In my last post, I talked about how I was flipping to a bearish position from bullish due to risks around the Fed meeting (which was more hawkish than expected) and non-farm payrolls (which was much weaker than expected). My call was right, but only for two days, after which risk reversed and resumed its trend higher.
Short positions in risky assets should be managed with disciplined stops, so I cut my shorts at a small loss and flipped back to long after the benign US CPI number on Tuesday (alerts went out to paid subscribers).
The bear and bull arguments for risk assets can be summed up in the following:
Bearish
Liquidity withdrawal by the TGA
Weak seasonals for US stock in September
Demand for labor in the US is weak and getting weaker
Inflation is picking back up, which is an impediment to Fed cuts
Bullish
AI earnings and capex are delivering large capital gains for tech investors
Trump administration wants to run the economy hot, and the worst of the tariff policy risk is behind
Business-friendly deregulation, especially in crypto, where deregulation has unlocked tradfi capital to enter crypto
Next year’s Fed composition will veer significantly more dovish
What’s interesting about the current bull market is that it has overcome huge walls of worry to get to where it is now. Trump tariffs, geopolitical hot wars, and stubborn inflation have threatened to derail the bull market this year, yet here we are with the S&P 500 and bitcoin at or near all time highs. The traditional drivers of a bull market - a strong economy and cheap and abundant liquidity - are noticeably absent. The Fed funds rate is arguably restrictive, while the Fed continues to drain liquidity with its balance sheet.

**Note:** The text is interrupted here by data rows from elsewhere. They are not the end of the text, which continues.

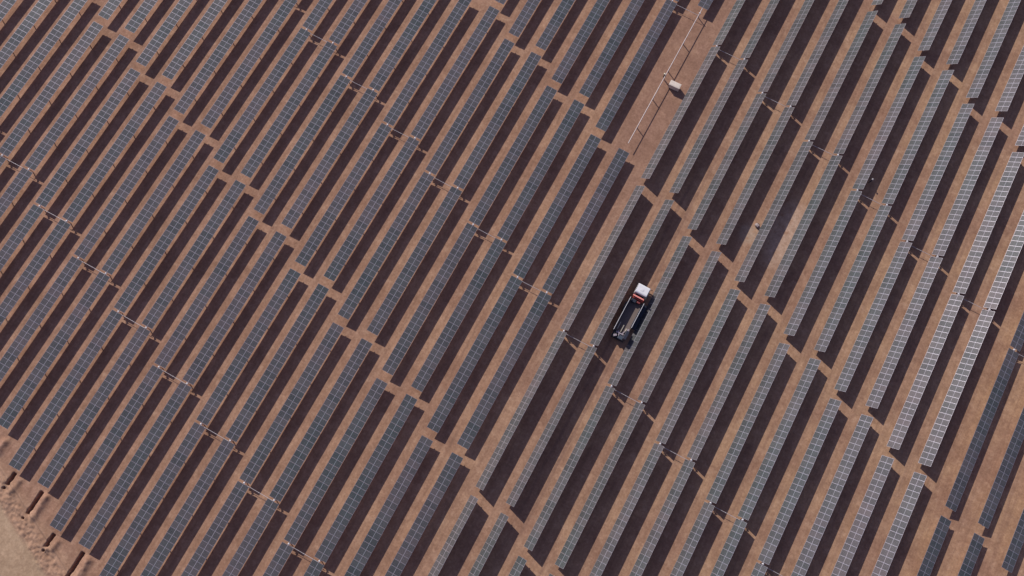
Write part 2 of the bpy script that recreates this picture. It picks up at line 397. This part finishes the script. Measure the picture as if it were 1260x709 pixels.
# machinery on the rear deck
bm = bmesh.new(); box(bm, (0, -4.7, 1.0), (2.2, 1.3, .14)); tp('rear_deck', bm, DARK)
for x, y, ang in ((-.72, -3.35, 14), (-.02, -3.6, 10)):
    bm = bmesh.new(); box(bm, (x, y, 1.75), (.13, 1.25, .12), rx=R(ang), bev=.015); box(bm, (x, y - .45, 1.35), (.12, .14, .6)); tp('timber_beam', bm, TAN)
bm = bmesh.new(); box(bm, (.62, -3.5, 1.45), (.2, .5, .3), bev=.03); tp('tool_box', bm, TAN)
bm = bmesh.new(); box(bm, (.0, -4.45, 1.55), (1.35, .2, .16), bev=.02); box(bm, (-.15, -4.55, 1.5), (.2, 1.0, .16), rz=.5, bev=.02)
box(bm, (.45, -4.15, 1.5), (.16, .8, .16), rz=-.35, bev=.02); rod(bm, (-.5, -4.5, 1.1), (-.5, -4.5, 1.7), .1, 10); tp('loading_arm', bm, GREYP)
bm = bmesh.new(); box(bm, (-.55, -5.05, 1.35), (.55, .35, .35), rz=.6, bev=.04); tp('winch', bm, GREYP)
bm = bmesh.new(); box(bm, (.45, -5.0, 1.33), (1.0, .65, .5), bev=.05); tp('equipment_box', bm, BLUE)
bm = bmesh.new(); box(bm, (1.02, -4.5, 1.85), (.55, 1.5, 1.6), bev=.06); tp('rear_shadow_box', bm, NAVY)  # added tall box, sized to stretch the truck's shadow past the rear
bm = bmesh.new(); rod(bm, (1.0, 2.35, 1.0), (1.0, 2.35, 2.95), .16, 14); box(bm, (1.0, 2.55, 1.8), (.3, .3, 1.6), bev=.03); tp('shadow_stack', bm, DARK)  # added stack, put in to widen the shadow beside the cab
bm = bmesh.new(); box(bm, (.98, -3.4, 1.62), (.3, .35, .5), bev=.05); tp('control_box', bm, GREYP)
bm = bmesh.new(); box(bm, (0, -5.4, .75), (2.2, .1, .2), bev=.02); tp('rear_bumper', bm, DARK)

# ------------------------------------------------------------------ storage crate beside the bare tube
CRATE = plain('cream_crate_paint', (.64, .55, .46), .6, 0, .2, 2.5)
crate = bpy.data.objects.new('storage_crate', None); COL.objects.link(crate)
crate.location = (95.86, 38.0, 0); crate.rotation_euler = (0, 0, R(1.5))
tag(crate, 'cream white lidded storage crate beside the bare tube', 'storage crate')
bm = bmesh.new(); box(bm, (0, 0, .69), (1.94, .92, 1.10), bev=.03)
for x in (-.8, -.4, 0, .4, .8):
    for s in (-1, 1): box(bm, (x, s * .47, .69), (.05, .03, 1.0))
link('crate_body', mesh_of('crate_body', bm, CRATE), crate)
bm = bmesh.new(); box(bm, (0, 0, 1.30), (2.02, 1.0, .12), bev=.035); box(bm, (0, 0, 1.37), (1.7, .7, .03), bev=.012)
lid = link('lid', mesh_of('lid', bm, CRATE), crate)
bm = bmesh.new(); box(bm, (0, -.52, 1.27), (.16, .04, .1), bev=.01); link('latch', mesh_of('latch', bm, M_STEEL), lid)
for x in (-.7, .7):
    bm = bmesh.new(); box(bm, (x, 0, .07), (.14, .96, .14)); link('skid', mesh_of('skid', bm, DARK), crate)

# ------------------------------------------------------------------ pale sack on the sand
SACK = plain('woven_white_sack', (.36, .29, .27), .8, 0, .12, 7)
bm = bmesh.new(); bmesh.ops.create_icosphere(bm, subdivisions=4, radius=1)
for v in bm.verts:
    c = v.co; k = 1 + .16 * noise.noise(c * 2.2) + .05 * noise.noise(c * 6)
    p = 2.8; nrm = (abs(c.x) ** p + abs(c.y) ** p + abs(c.z) ** p) ** (1 / p)
    v.co = Vector((c.x / nrm * .40 * k, c.y / nrm * .30 * k, max(-.0, .26 + c.z / nrm * .27 * k)))
for f in bm.faces: f.smooth = True
sack = link('sack', mesh_of('sack', bm, SACK), None, (119.55, 21.55, 0), (0, 0, R(-20)))
tag(sack, 'pale bulging sack on the sand beside a tilted panel row', 'sack')
bm = bmesh.new(); box(bm, (0, .30, .40), (.5, .16, .07), rx=R(-20), bev=.03); link('tied_neck', mesh_of('tied_neck', bm, plain('dark_sack_cloth', (.10, .06, .06), .9)), sack)  # dark cloth at the sack's mouth

# ------------------------------------------------------------------ two people
SKIN = plain('skin', (.30, .17, .11), .6, 0, .06, 8)
def person(loc, rz, shirt, trousers, hat, label):
    V, E, RR = [], [], []
    def v(x, y, z, r, frm=None, ry=None):
        V.append((x, y, z)); RR.append((r, ry or r))
        if frm is not None: E.append((frm, len(V) - 1))
        return len(V) - 1
    pel = v(0, 0, .96, .145, ry=.11); ab = v(0, .0, 1.12, .13, pel, .10); ch = v(0, .01, 1.32, .155, ab, .11); nk0 = v(0, .0, 1.46, .075, ch); nk = v(0, .015, 1.53, .056, nk0); hd = v(0, .03, 1.62, .088, nk); tp_ = v(0, .02, 1.70, .082, hd)
    for s in (-1, 1):
        hp = v(s * .095, 0, .90, .092, pel); kn = v(s * .12, .04, .50, .062, hp); ca = v(s * .125, .02, .34, .056, kn); an = v(s * .13, 0, .09, .04, ca); ft = v(s * .145, .15, .04, .038, an)
        sh = v(s * .19, 0, 1.41, .066, ch); el = v(s * .27, -.02, 1.13, .045, sh); wr = v(s * .24, .20, 1.04, .028, el)
        pm = v(s * .23, .27, 1.03, .033, wr)
        for k, (dx, dy, dz) in enumerate(((-.034, .055, 0), (-.012, .07, .0), (.010, .065, 0), (.03, .05, 0))):
            f1 = v(s * .23 + dx, .27 + dy, 1.025, .0095, pm); v(s * .23 + dx, .27 + dy + .022, .998, .008, f1)
        th = v(s * .23 - s * .045, .275, 1.04, .011, pm); v(s * .23 - s * .055, .305, 1.03, .009, th)
    me = bpy.data.meshes.new('person'); me.from_pydata(V, E, [])
    o = bpy.data.objects.new('person', me); COL.objects.link(o)
    md = o.modifiers.new('skin', 'SKIN'); md.use_smooth_shade = True
    for k, d in enumerate(me.skin_vertices[0].data): d.radius = RR[k]; d.use_root = (k == 0)
    o.modifiers.new('sub', 'SUBSURF').levels = 2
    dg = bpy.context.evaluated_depsgraph_get(); ev = o.evaluated_get(dg); m2 = bpy.data.meshes.new_from_object(ev)
    o.modifiers.clear(); o.data = m2; m2.name = 'person'
    for m in (SKIN, shirt, trousers, DARK): m2.materials.append(m)
    for f in m2.polygons:
        c = f.center; f.use_smooth = True
        f.material_index = 3 if c.z < .10 else 2 if c.z < 1.0 and abs(c.x) < .2 and c.y < .18 else 1 if c.z < 1.48 and c.y < .19 else 0
    o.location = loc; o.rotation_euler = (0, 0, rz)
    # hard hat with a brim, and the face below it
    bm = bmesh.new(); g = bmesh.ops.create_uvsphere(bm, u_segments=20, v_segments=12, radius=.125, matrix=Matrix.Translation((0, .025, 1.70)) @ Matrix.Diagonal((1, 1.18, .95, 1)))
    bmesh.ops.delete(bm, geom=[q for q in bm.verts if q.co.z < 1.695], context='VERTS')
    rod(bm, (0, .03, 1.69), (0, .03, 1.705), .165, 20)
    link('hat', mesh_of('hat', bm, hat), o)
    bm = bmesh.new(); rod(bm, (0, .11, 1.64), (0, .145, 1.605), .008, 8, .016)
    for s in (-1, 1):
        bmesh.ops.create_uvsphere(bm, u_segments=8, v_segments=6, radius=.012, matrix=Matrix.Translation((s * .034, .108, 1.645)))
        bmesh.ops.create_uvsphere(bm, u_segments=8, v_segments=6, radius=.028, matrix=Matrix.Translation((s * .09, .02, 1.63)) @ Matrix.Diagonal((.4, .7, 1, 1)))
    box(bm, (0, .112, 1.575), (.045, .012, .01)); link('face', mesh_of('face', bm, SKIN), o)
    return tag(o, label, 'person')
OLIVE = plain('olive_work_shirt', (.07, .06, .035), .85, 0, .2, 6); BROWN = plain('brown_trousers', (.05, .035, .028), .85, 0, .2, 6)
DKBLUE = plain('dark_blue_overall', (.02, .02, .035), .85, 0, .2, 6)
person((world(17, 1.5 - .237).x - .245, 38.75, 0), R(-60), OLIVE, BROWN, plain('cream_hat', (.75, .68, .50), .5), 'person in dark work clothes and a pale hat standing at the bare tube')
person((133.42, 37.95, 0), R(60), DKBLUE, DKBLUE, plain('white_hard_hat', (.42, .39, .39), .5), "person in dark clothes and a white hard hat in the panel row's shade")

# ------------------------------------------------------------------ light
sun_dir = Vector((-1.22, .68, 1.)).normalized()
elev = math.asin(sun_dir.z)
w = bpy.data.worlds.new('World'); scn.world = w; w.use_nodes = True
N, L = w.node_tree.nodes, w.node_tree.links
bg = N['Background']; sky = N.new('ShaderNodeTexSky'); sky.sky_type = 'NISHITA'; sky.sun_disc = False
sky.sun_elevation = elev; sky.sun_rotation = math.atan2(sun_dir.x, sun_dir.y)
sky.air_density = 1.3; sky.dust_density = .7; sky.altitude = 300
tint = N.new('ShaderNodeMix'); tint.data_type = 'RGBA'; tint.blend_type = 'MULTIPLY'; tint.inputs['Factor'].default_value = 1   # the camera's magenta white balance
tint.inputs['B'].default_value = (1.27, 1.03, 1.30, 1); L.new(sky.outputs[0], tint.inputs['A'])
L.new(tint.outputs['Result'], bg.inputs['Color']); bg.inputs['Strength'].default_value = .068
sl = bpy.data.lights.new('sun', 'SUN'); sl.energy = 4.0; sl.angle = R(.53); sl.color = (1., .95, .88)
so = bpy.data.objects.new('sun', sl); COL.objects.link(so); so.rotation_euler = sun_dir.to_track_quat('Z', 'Y').to_euler(); so.location = (60, 60, 200)

# ------------------------------------------------------------------ camera
cd = bpy.data.cameras.new('camera'); co = bpy.data.objects.new('camera', cd); COL.objects.link(co)
co.location = CAM_LOC; co.rotation_euler = CAM_ROT
cd.sensor_width = 36; cd.lens = F_PX / 1260 * 36; cd.clip_start = 1; cd.clip_end = 6000
scn.camera = co
scn.cycles.pixel_filter_type = 'BLACKMAN_HARRIS'; scn.cycles.filter_width = 1.5
vs_ = scn.view_settings; vs_.view_transform = 'Standard'; vs_.look = 'None'; vs_.gamma = 1; vs_.use_curve_mapping = False; vs_.exposure = 0.07
scn.render.resolution_x, scn.render.resolution_y = 1024, 576
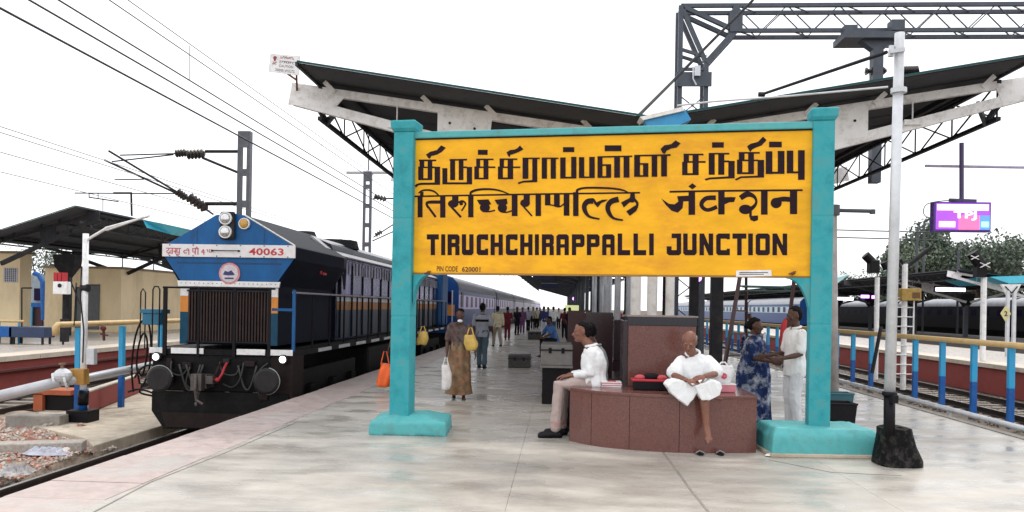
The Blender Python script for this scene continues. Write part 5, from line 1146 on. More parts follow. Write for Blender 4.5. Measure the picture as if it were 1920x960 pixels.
# ============================================================ TREES
def tree(label,x,y,h,w_,n,mm,seed,z0=-1):
    rr=random.Random(seed); t=thing('tree',label,'tree',(x,y,z0),'trees beyond the right platforms')
    m=MB(); m.path([(x,y,z0),(x+.2,y,z0+h*.3),(x,y,z0+h*.6)],[h*.035,h*.025,h*.012],8)
    cl=[]
    for k in range(16):
        a=rr.uniform(0,6.28); rad=w_*.5*rr.uniform(.15,.85); c=V((x+math.cos(a)*rad,y+math.sin(a)*rad,z0+h*rr.uniform(.38,.88)))
        if (c.z-z0)/h>.75: c.x=x+(c.x-x)*.6
        cl.append((c,w_*rr.uniform(.12,.22))); m.path([(x,y,z0+h*rr.uniform(.2,.45)),((x+c.x)/2,(y+c.y)/2,(z0+h*.4+c.z)/2),c],[h*.012,h*.008,h*.004],5)
    m.build('trunk',bark,t)
    cm=MB()
    for i in range(n):
        c,r_=rr.choice(cl); d=V((rr.gauss(0,1),rr.gauss(0,1),rr.gauss(0,.8))).normalized()*r_*rr.random()**.45; p=c+d
        u=V((rr.uniform(-1,1),rr.uniform(-1,1),rr.uniform(-1,1))).normalized(); v=u.cross(V((rr.uniform(-1,1),rr.uniform(-1,1),rr.uniform(-1,1)))).normalized(); s=h*.016*rr.uniform(.6,1.5)
        cm.add([p+u*s,p+v*s*.5,p-u*s,p-v*s*.5],[(0,1,2,3)])
    cm.build('crown',mm,t); return t
ty_=120
def tpx(px,y): return W(px,577,y=y).x
for i,(px,w_,h,mm,lab) in enumerate(((1712,11,13.2,leafm,'broad green tree behind the far canopy, leftmost of the group'),(1742,15,16.0,leafm2,'dark green tree under the left end of the display screen'),(1795,16,15.2,leafm,'dense tree right below the display screen'),(1845,15,14.8,leafm2,'dark tree behind the signal with white crosses'),(1885,13,13.2,leafm,'rounded tree above the cyan roof sheet'),(1922,10,10.5,leafm2,'small tree cut by the right picture edge'))):
    tree(lab,tpx(px,ty_),ty_+i%3*4,h,w_,13000,mm,20+i)
for i,(px,w_,h,lab) in enumerate(((1575,11,10.8,'low distant tree right of the pillar, left of the pair'),(1620,11,10.4,'low distant tree right of the pillar, right of the pair'))):
    tree(lab,tpx(px,150),150,h,w_,3000,leafm2,40+i)
for i,(px,w_,h,lab) in enumerate(((70,9,9.0,'grey green tree behind the gap between the cream buildings'),)):
    tree(lab,tpx(px,90),90,h,w_,2500,leafm2,50+i)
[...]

If the liquidity is not coming from the traditional sources of fiscal or monetary expansion, then where is it coming from? I embarked on this thought exercise by looking at the sources of capital fueling the hottest markets, and working back from there.
Let’s start with the resurgence in the prices of unprofitable tech and heavily shorted companies, which have surged this year:
The surge in US stocks has mostly been driven by retail investors, whereas institutional flows have not stood out as the main driver. Whenever the overall index becomes fully priced, as the S&P 500 is currently, investors tend to rotate into riskier assets. With the S&P 500 forward P/E at 22.5x, this is definitely the case today.
The rise of crypto treasury companies has been the key driver of the current leg of the crypto bull market cycle. Trump’s embrace of the crypto industry enabled the proliferation of this new capital structure that is fueling billions of dollars of purchases of BTC, ETH, and other alt coins. Ethereum was a perennial underperformer this cycle, having lost a lot of its revenue stream and growth to layer 2 blockchains. The GENIUS Act enabled stablecoins to become a major source of growth in the Ethereum ecosystem, providing a narrative strong enough for crypto treasury companies to take notice and start accumulating billions of ETH.
Treasury companies such as Microstrategy, Metaplanet, Bitmine, and Sharplink Gaming are taking advantage of bullish investor sentiment to make the market believe that 1+1=3. The beneficiaries are the early anchor investors who invest at a deep discount, as well as the underlying crypto assets that the companies are buying. The retail investors are the ones buying the companies at a premium to NAV, hoping to sell to greater fools while the music keeps playing.
Once again, the gains from US mega caps provide the source for retail investors to move out on the risk curve, driving capital into crypto treasury companies, which in turn drives inflows into spot crypto.
NVDA and MSFT alone have added $3T in market cap since the April lows - enough of a wealth effect for retail investors to rotate into riskier markets and push up prices elsewhere. Silicon Valley’s spending has also created a wealth effect in the real economy, with the MAG7 spending over $100b in capex over the past quarter.
Neil Dutta from Renaissance Macro Research pointed out that AI spending has contributed more to GDP growth than all consumer spending!
The picture is clear when you follow the source of capital flows - AI hyperscalers are at the top of the pyramid of the US economy, trickling liquidity down to the rest of the economy and markets via capex spending and capital gains. If their equity prices and capex spending start to roll over, I would start to turn more cautious on the markets.